L’amateurisme actuel du gouvernement américain dans sa tentative de renverser le régime vénézuélien n’est pas sans rappeler celui d’Eisenhower et son chef de la CIA Allen Dulles contre le régime de Fidel Castro à Cuba.

Le 19 janvier 1961, alors que Eisenhower reçevait le jeune John F. Kennedy qui allait prendre ses fonctions comme Président des États-Unis, ils discuterent ensemble des grands enjeux internationaux. Lorsque JFK lui demanda s’il fallait « soutenir des opérations de guérilla à Cuba », Eisenhower lui répondit : « jusqu’au bout (…) On ne peut plus accepter que ce gouvernement reste en place ».

Pourtant, en privé, Eisenhower avait avoué que la réussite de ce genre d’opération exige qu’elle soit préparée dans le plus grand secret. Or, au moment où il parlait à JFK, le New York Times avait déjà fuité les détails de l’opération et les Cubains se préparaient à toute éventualité. Du coté américain, plusieurs milliers de réfugiés cubains, après avoir été financés et formés au combat par la CIA, étaient prêt à s’y risquer.
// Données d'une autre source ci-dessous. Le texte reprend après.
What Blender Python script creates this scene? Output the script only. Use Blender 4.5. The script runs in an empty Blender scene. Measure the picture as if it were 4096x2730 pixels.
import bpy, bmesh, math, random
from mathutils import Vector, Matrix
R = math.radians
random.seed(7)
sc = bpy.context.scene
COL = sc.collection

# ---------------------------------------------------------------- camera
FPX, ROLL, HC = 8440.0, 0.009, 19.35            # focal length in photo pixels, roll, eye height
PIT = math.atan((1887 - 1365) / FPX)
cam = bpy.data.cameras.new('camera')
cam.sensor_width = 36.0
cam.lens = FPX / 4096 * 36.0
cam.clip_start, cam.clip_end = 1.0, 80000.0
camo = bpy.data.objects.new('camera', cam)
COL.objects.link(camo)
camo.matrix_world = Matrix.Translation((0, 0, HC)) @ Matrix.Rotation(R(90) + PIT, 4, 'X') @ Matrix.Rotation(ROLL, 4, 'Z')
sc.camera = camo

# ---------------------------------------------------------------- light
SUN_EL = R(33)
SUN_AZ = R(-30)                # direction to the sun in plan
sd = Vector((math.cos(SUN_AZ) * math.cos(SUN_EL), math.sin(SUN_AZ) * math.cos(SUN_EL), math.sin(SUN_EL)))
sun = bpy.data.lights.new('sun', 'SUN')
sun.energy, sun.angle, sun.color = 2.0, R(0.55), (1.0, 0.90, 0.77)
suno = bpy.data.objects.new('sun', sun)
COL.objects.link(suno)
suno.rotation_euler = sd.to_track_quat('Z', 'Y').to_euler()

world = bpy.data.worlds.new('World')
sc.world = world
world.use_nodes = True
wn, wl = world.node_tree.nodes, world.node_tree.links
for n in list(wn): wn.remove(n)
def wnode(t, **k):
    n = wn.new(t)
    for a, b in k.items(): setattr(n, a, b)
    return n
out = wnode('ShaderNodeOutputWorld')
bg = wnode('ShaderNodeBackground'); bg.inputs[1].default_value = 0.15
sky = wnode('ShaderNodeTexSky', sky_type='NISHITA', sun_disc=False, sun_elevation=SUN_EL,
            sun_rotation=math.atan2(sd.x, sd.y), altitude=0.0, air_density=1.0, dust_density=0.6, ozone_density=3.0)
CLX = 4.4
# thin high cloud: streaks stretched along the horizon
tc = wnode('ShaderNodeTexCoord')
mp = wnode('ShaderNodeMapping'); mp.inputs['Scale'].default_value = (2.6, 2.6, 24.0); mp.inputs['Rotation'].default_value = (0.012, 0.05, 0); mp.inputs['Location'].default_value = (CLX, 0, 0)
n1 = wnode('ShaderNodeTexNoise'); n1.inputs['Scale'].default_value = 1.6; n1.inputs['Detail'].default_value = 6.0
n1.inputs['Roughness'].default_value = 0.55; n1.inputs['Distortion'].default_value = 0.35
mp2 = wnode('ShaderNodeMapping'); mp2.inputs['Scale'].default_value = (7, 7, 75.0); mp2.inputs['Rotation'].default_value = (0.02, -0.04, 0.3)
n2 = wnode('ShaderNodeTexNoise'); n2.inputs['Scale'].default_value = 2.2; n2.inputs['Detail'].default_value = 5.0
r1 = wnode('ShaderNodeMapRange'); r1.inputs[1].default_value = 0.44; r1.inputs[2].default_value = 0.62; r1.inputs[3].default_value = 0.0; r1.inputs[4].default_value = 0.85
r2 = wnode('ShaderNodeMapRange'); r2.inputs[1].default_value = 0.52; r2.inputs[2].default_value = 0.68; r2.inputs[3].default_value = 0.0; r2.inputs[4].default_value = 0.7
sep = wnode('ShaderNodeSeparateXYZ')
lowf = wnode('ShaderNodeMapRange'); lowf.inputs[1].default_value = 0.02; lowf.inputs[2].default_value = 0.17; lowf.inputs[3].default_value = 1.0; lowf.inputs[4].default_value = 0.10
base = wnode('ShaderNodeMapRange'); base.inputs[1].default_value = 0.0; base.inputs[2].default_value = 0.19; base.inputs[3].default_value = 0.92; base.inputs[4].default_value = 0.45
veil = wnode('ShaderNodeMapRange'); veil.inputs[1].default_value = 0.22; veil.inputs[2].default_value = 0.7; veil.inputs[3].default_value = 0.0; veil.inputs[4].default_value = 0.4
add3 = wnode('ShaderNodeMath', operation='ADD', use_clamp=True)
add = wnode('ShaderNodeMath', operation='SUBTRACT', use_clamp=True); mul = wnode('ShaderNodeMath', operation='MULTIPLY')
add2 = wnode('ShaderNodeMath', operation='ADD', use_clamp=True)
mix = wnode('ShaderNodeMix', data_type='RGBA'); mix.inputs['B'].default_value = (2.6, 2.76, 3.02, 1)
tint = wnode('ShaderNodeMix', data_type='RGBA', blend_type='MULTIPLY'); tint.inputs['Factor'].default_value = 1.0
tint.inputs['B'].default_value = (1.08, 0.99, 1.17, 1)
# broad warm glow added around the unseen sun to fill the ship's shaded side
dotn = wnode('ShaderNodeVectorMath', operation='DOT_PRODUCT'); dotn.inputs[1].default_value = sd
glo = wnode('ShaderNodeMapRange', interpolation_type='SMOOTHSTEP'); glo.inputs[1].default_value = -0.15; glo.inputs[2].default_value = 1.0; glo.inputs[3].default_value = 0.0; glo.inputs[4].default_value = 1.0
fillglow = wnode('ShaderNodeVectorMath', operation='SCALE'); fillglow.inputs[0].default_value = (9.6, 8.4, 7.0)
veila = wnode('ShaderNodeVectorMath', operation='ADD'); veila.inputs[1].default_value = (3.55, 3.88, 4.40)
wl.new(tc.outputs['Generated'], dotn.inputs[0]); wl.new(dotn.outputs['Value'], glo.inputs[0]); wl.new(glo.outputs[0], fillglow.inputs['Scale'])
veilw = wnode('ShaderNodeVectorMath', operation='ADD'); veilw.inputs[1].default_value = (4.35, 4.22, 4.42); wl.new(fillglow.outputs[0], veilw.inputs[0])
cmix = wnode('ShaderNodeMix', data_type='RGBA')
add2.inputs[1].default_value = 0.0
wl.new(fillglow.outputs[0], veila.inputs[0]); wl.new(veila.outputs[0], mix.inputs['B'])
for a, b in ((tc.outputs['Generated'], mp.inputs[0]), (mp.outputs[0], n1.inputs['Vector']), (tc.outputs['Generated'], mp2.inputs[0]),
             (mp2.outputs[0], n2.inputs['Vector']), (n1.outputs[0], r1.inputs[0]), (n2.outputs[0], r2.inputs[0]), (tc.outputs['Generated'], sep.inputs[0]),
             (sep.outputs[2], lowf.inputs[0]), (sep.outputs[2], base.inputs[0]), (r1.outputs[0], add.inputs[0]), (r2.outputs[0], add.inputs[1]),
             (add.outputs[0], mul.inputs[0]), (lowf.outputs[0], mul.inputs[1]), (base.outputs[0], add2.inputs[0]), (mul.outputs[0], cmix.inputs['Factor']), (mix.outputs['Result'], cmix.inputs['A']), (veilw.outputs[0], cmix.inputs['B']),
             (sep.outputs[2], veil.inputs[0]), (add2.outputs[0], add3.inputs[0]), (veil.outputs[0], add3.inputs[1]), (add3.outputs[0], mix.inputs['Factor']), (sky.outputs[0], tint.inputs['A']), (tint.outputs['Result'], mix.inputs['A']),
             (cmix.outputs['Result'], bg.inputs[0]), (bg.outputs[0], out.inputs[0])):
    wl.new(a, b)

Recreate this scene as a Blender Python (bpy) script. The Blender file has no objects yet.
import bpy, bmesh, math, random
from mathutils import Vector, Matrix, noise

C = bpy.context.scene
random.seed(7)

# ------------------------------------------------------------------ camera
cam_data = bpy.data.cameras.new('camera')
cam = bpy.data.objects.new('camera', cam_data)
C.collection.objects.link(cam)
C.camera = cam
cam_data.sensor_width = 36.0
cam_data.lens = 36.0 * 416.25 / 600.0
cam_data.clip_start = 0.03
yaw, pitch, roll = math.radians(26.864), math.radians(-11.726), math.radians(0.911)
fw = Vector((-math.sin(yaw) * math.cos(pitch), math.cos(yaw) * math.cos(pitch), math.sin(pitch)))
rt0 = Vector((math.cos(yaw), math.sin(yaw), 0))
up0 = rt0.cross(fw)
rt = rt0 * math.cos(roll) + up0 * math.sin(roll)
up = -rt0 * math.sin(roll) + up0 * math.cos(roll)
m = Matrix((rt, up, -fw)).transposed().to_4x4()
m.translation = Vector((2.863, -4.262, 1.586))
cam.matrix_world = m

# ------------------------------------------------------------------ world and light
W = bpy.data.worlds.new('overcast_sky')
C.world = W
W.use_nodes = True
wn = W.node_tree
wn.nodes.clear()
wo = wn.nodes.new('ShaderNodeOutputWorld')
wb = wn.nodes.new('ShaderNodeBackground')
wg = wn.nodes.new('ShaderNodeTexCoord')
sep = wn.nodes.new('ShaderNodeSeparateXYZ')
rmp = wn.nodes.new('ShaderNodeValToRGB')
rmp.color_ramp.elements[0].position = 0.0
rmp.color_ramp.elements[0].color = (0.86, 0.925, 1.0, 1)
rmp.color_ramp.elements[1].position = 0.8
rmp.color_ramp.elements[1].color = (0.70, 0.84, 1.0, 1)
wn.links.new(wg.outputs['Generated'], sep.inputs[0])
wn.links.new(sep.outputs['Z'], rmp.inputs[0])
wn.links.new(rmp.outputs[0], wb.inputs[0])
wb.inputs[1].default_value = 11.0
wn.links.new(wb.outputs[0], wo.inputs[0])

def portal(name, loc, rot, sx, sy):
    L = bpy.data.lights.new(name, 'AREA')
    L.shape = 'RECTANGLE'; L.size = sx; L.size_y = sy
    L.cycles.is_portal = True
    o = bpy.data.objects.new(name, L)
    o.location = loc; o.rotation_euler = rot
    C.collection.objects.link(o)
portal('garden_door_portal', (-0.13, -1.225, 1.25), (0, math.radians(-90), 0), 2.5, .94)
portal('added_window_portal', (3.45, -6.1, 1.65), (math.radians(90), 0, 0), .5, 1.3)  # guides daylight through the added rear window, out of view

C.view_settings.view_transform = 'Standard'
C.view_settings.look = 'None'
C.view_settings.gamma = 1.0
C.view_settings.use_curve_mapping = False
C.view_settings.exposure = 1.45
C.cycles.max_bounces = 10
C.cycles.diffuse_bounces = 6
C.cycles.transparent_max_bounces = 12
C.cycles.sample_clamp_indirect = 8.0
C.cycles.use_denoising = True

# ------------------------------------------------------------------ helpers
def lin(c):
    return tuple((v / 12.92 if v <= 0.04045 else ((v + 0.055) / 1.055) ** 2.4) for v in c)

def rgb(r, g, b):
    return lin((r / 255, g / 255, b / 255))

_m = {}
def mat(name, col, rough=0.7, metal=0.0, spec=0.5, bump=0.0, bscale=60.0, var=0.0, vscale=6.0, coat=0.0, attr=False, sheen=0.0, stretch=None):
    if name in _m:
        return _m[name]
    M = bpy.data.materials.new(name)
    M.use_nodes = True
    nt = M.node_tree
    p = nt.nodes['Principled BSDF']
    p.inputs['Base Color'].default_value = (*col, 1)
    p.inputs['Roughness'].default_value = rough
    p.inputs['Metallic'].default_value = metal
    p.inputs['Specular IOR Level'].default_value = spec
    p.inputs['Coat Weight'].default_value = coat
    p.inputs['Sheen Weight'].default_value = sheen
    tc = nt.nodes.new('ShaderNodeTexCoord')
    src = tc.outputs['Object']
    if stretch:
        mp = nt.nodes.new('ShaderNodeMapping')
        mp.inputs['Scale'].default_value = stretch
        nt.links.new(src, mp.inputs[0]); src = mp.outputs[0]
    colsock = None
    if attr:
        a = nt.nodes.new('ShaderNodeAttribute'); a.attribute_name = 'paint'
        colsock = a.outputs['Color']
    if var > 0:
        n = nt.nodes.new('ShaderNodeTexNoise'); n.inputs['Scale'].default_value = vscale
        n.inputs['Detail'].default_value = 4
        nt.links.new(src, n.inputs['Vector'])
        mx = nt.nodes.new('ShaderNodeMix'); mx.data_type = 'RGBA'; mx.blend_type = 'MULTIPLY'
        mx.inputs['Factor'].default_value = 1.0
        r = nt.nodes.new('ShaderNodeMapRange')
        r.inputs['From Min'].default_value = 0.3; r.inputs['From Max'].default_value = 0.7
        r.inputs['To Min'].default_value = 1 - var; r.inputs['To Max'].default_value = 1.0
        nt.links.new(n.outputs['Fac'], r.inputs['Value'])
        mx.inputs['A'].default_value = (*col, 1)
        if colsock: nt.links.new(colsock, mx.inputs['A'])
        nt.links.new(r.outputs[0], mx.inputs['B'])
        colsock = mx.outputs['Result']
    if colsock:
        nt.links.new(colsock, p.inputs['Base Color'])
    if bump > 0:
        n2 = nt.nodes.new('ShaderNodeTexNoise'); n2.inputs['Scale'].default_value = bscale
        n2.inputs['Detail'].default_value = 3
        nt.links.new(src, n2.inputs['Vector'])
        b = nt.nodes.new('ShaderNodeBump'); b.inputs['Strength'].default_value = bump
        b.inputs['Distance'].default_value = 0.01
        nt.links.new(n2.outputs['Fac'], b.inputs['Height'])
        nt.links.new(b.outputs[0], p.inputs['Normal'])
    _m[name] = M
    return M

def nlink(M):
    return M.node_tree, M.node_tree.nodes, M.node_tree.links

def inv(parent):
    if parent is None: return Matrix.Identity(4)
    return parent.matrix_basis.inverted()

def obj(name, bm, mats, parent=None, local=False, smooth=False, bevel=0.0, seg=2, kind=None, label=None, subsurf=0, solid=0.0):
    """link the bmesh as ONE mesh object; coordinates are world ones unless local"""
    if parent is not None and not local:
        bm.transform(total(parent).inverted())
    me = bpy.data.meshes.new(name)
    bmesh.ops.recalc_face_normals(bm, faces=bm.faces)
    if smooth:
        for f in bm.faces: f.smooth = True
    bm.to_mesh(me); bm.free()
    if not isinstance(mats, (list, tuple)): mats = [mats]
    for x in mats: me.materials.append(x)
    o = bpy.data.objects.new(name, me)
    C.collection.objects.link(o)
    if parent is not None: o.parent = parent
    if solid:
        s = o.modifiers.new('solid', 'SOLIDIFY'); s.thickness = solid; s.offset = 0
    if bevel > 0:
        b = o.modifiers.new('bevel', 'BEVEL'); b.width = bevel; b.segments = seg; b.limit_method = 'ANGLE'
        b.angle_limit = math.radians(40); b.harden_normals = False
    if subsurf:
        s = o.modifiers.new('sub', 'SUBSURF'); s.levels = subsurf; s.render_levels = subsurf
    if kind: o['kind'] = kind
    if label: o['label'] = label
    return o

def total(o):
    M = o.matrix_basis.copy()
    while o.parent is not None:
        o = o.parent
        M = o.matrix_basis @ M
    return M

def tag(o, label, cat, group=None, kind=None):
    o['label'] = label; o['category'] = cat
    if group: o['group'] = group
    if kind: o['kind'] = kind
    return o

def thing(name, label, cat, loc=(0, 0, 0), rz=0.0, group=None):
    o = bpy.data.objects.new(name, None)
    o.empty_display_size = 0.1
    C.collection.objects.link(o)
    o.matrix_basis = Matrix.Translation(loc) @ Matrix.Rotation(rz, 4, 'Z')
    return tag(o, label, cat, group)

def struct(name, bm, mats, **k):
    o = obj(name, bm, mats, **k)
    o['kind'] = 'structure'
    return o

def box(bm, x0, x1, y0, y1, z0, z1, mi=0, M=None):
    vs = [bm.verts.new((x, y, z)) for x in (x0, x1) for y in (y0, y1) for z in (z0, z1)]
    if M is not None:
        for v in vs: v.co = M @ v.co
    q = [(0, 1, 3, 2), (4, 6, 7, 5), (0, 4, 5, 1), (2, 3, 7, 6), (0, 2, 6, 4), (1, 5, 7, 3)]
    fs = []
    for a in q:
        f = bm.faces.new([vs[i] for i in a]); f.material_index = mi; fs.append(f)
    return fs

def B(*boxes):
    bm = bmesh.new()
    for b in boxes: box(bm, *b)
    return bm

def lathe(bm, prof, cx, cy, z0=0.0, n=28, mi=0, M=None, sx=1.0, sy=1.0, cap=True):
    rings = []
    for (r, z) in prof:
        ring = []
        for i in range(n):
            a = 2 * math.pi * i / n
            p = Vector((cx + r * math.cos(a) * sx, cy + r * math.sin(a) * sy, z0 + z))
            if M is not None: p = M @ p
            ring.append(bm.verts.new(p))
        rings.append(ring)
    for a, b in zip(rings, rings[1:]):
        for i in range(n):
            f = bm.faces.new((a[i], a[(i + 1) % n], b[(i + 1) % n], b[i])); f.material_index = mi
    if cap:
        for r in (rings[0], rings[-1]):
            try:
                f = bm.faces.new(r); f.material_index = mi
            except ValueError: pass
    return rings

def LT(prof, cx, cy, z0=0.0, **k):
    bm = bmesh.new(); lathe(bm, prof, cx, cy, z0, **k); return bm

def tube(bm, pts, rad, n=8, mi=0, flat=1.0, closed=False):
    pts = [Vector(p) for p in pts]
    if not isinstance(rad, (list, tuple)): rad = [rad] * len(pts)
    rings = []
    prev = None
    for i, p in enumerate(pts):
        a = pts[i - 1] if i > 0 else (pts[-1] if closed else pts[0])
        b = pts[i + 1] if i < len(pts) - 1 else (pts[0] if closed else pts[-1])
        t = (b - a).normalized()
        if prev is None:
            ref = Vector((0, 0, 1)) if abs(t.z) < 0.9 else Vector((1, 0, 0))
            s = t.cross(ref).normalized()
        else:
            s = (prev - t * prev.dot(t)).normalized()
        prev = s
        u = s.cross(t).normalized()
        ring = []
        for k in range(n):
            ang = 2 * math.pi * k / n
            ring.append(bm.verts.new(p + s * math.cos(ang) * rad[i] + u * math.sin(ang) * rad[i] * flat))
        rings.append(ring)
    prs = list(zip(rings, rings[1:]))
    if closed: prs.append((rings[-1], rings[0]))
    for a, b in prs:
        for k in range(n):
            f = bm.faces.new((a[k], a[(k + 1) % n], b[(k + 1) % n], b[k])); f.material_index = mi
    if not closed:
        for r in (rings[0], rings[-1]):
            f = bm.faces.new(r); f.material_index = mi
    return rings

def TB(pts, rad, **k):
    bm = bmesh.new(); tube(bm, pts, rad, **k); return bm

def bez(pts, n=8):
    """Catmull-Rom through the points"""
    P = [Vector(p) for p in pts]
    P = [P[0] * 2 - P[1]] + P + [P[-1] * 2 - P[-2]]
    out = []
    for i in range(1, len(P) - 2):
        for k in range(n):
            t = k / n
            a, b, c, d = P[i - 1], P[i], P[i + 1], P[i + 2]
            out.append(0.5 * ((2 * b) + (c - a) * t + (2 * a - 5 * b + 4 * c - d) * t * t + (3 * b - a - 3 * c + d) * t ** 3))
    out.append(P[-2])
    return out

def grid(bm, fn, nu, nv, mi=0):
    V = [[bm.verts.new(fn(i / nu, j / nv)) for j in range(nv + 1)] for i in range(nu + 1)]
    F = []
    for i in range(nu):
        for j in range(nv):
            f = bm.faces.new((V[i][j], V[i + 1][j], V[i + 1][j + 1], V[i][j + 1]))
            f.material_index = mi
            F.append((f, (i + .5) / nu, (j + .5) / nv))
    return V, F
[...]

Allen Dulles prévint alors à JFK que s’il annulait le projet d’invasion de Cuba, ce qui serait forcément perçu comme un renoncement collerait à son mandat et rendrait sa réélection hautement improbable.

JFK s’informa des détails du plan d’invasion auprès du général Richard Bissell, l’officier de la CIA en charge des préparatifs. Kennedy ne voulait en aucun cas que cette opération apparaisse comme une intervention militaire estampillée par le gouvernement américain. Il convainquit alors Bissell de choisir une plage cubaine abandonnée au lieu d’un endroit plus voyant, et il réduisit de seize à huit le nombre d’avions clandestins accompagnant les envahisseurs, juste ce qu’il fallait en réalité pour assurer que cela puisse échouer…

L’opération, connue comme « le débarquement de la baie des Cochons », démarra le 15 avril 1961 lorsque huit bombardiers américains B-26 peints aux couleurs cubaines (afin de faire croire qu’il s’agissait d’une rébellion cubaine et non d’une attaque américaine), en violation des conventions internationales, bombardèrent les aéroports et aérodromes du pays, détruisant une grande partie des avions au sol (civils et militaires).

Ensuite, le 17 avril une brigade d’exilés cubains débarque au fond et à l’entrée orientale de la baie des Cochons à 202 km au sud-est de La Havane sans obtenir le soutien de la population. Au large, des cargos et de nombreux autres bâtiments de guerre américains qui n’interviendront pas militairement, étaient destinés à consolider la tête de pont. L’intervention de la milice et des troupes de Fidel Castro mit les envahisseurs en déroute. Pour la CIA, le bilan fut lamentable : une centaine de morts et près de 1200 prisonniers.

Et lorsque Bissell sollicita JFK pour obtenir des renforts militaires, celui-ci refusa fermement.

Si le Président Kennedy accepta l’entière responsabilité de l’opération et de l’humiliation vécue par les États-Unis, il déclara qu’il souhaitait « casser la CIA en mille morceaux et les disperser dans le vent ». Il convoqua Allen Dulles à la Maison-Blanche et lui lança : « Dans un système parlementaire classique, c’est moi qui aurait été obligé de quitter mes fonctions, mais dans le notre, c’est toi qui partira ». Après avoir été décoré d’une médaille honorifique par le Président en personne (photo), Dulles fut remercié.

Suite au cafouillage criminel manifeste au Venezuela, JFK aurait sans la moindre hésitation limogé Pence, Pompeo et Bolton. Malheureusement, n’est pas Kennedy qui veut.

Karel Vereycken


[1Bolton avait exprimé sa vision bestiale de l’humanité dans une interview accordée à Fox News en décembre 2009 : « L’Homo sapiens est un animal enclin aux conflits violents, et nous n’allons pas éliminer les conflits violents tant que l’Homo sapiens n’aura pas cessé d’exister en tant qu’espèce distincte. Et toute l’idée que l’on pourrait même penser à l’éliminer, non seulement de notre vivant, mais aussi dans l’avenir, révèle une incompréhension fondamentale de la nature humaine ».